You see.. like I told him, I always build it up… and its generally a big bust. I have cried on my last two birthdays… because as I have said before, Ben is by no means a planner. I adore him with all my being… but he is not. It does not even cross his mind that he SHOULD plan something for my birthday… I mean after all… I plan everything else.

The fact that he brought it up.. should make me happy…. and it does.. that he’s putting thought into it… but the question is.. will it go further? Maybe I’m being a spoiled brat… who knows. I just want one day of the year to be about me.. and only me. I want to feel special and loved… and I really don’t think that is too much to ask for honestly. Just one time I would like him to go out of his way… to try really hard to do something special for me… no matter what it is. I would love it because I know how much he put into it.

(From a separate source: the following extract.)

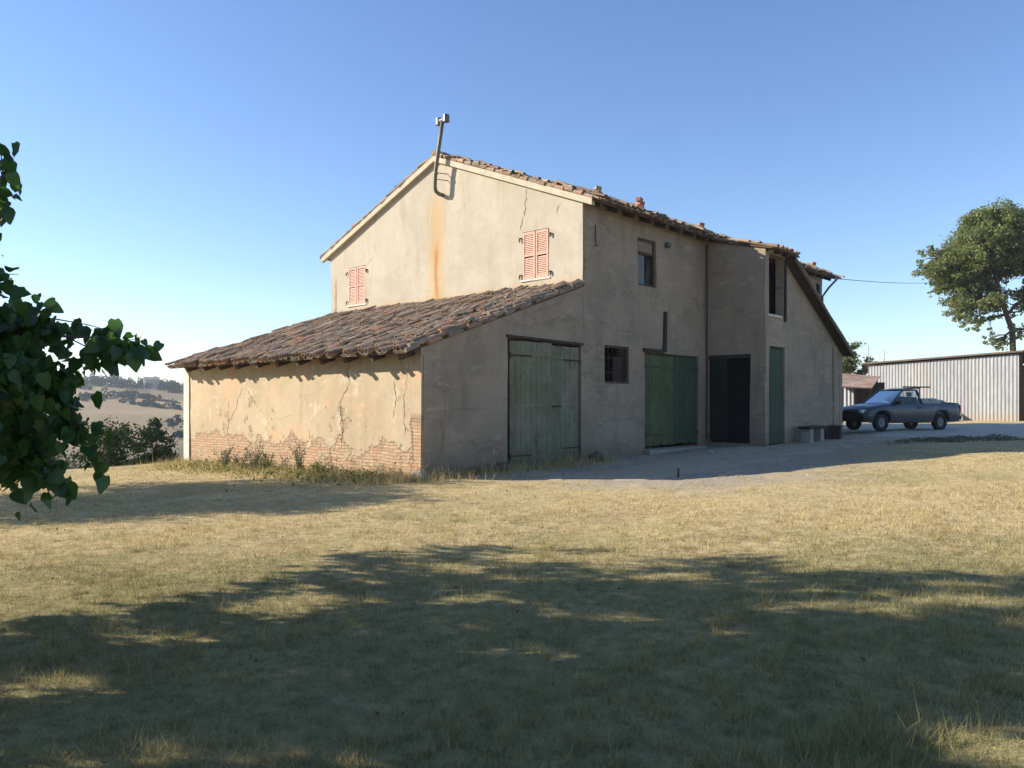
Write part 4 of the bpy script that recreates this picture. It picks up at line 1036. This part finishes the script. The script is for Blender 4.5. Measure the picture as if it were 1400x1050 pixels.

BUT in the same thought.. I will not hold my breath.. (not because I don’t have faith in him… but because I know him and though he tries… it’s just not his suit)… and I certainly will no build it up in my head. I refuse to feel like that on my birthday again this year. I just will not do it to myself. At the end of the day… it boils down to.. had I not made it into something huge, I would not feel so bummed. For everyone else… it is just another day… and I’m okay with that…. I just… yeah.. want to feel special.. if only for for day.

Ben did apologize for bringing it up… he said he didn’t mean to bum me out… and I know it made him feel bad. I didn’t think I would have reacted that way.. I couldn’t help myself. I love him… and how he cares… that makes me feel special…. because I know to him I am. So really, I’m not sure why this whole birthday thing bugs me so much… I need to work on that for sure.